Raw records:
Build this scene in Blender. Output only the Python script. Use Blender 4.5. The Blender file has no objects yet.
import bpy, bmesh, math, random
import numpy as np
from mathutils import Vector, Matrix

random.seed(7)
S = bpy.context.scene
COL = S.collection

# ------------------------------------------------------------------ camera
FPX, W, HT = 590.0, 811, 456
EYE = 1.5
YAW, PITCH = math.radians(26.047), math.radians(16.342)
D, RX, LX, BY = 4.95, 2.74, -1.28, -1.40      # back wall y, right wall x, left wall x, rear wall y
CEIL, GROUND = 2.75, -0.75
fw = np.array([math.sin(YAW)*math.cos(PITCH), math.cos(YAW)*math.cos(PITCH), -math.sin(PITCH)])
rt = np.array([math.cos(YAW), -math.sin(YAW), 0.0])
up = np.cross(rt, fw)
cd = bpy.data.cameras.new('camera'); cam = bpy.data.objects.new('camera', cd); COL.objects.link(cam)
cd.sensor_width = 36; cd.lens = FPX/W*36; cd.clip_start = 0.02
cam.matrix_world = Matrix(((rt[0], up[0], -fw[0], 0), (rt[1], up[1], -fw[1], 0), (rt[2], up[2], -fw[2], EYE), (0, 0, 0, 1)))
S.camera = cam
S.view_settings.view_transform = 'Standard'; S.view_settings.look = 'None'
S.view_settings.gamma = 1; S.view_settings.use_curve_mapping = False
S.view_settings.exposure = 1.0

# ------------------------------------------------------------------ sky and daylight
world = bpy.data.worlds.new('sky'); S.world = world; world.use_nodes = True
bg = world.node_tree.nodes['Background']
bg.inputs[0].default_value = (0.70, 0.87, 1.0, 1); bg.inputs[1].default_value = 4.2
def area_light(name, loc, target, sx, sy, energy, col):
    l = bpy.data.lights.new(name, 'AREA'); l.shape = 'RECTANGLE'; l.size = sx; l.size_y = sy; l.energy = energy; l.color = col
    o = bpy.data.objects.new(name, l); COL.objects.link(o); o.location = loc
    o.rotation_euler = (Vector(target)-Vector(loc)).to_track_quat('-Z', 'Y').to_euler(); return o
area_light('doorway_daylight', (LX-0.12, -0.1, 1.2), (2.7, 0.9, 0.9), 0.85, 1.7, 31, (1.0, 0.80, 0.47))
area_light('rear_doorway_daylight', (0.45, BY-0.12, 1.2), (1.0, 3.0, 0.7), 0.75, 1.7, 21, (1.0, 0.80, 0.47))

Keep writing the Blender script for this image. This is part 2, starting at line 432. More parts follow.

The exercise: Every line of the data above should be reproduced word for word.

Response to this task:
Build this scene in Blender. Output only the Python script. Use Blender 4.5. The Blender file has no objects yet.
import bpy, bmesh, math, random
import numpy as np
from mathutils import Vector, Matrix

random.seed(7)
S = bpy.context.scene
COL = S.collection

# ------------------------------------------------------------------ camera
FPX, W, HT = 590.0, 811, 456
EYE = 1.5
YAW, PITCH = math.radians(26.047), math.radians(16.342)
D, RX, LX, BY = 4.95, 2.74, -1.28, -1.40      # back wall y, right wall x, left wall x, rear wall y
CEIL, GROUND = 2.75, -0.75
fw = np.array([math.sin(YAW)*math.cos(PITCH), math.cos(YAW)*math.cos(PITCH), -math.sin(PITCH)])
rt = np.array([math.cos(YAW), -math.sin(YAW), 0.0])
up = np.cross(rt, fw)
cd = bpy.data.cameras.new('camera'); cam = bpy.data.objects.new('camera', cd); COL.objects.link(cam)
cd.sensor_width = 36; cd.lens = FPX/W*36; cd.clip_start = 0.02
cam.matrix_world = Matrix(((rt[0], up[0], -fw[0], 0), (rt[1], up[1], -fw[1], 0), (rt[2], up[2], -fw[2], EYE), (0, 0, 0, 1)))
S.camera = cam
S.view_settings.view_transform = 'Standard'; S.view_settings.look = 'None'
S.view_settings.gamma = 1; S.view_settings.use_curve_mapping = False
S.view_settings.exposure = 1.0

# ------------------------------------------------------------------ sky and daylight
world = bpy.data.worlds.new('sky'); S.world = world; world.use_nodes = True
bg = world.node_tree.nodes['Background']
bg.inputs[0].default_value = (0.70, 0.87, 1.0, 1); bg.inputs[1].default_value = 4.2
def area_light(name, loc, target, sx, sy, energy, col):
    l = bpy.data.lights.new(name, 'AREA'); l.shape = 'RECTANGLE'; l.size = sx; l.size_y = sy; l.energy = energy; l.color = col
    o = bpy.data.objects.new(name, l); COL.objects.link(o); o.location = loc
    o.rotation_euler = (Vector(target)-Vector(loc)).to_track_quat('-Z', 'Y').to_euler(); return o
area_light('doorway_daylight', (LX-0.12, -0.1, 1.2), (2.7, 0.9, 0.9), 0.85, 1.7, 31, (1.0, 0.80, 0.47))
area_light('rear_doorway_daylight', (0.45, BY-0.12, 1.2), (1.0, 3.0, 0.7), 0.75, 1.7, 21, (1.0, 0.80, 0.47))

Keep writing the Blender script for this image. This is part 2, starting at line 432. More parts follow.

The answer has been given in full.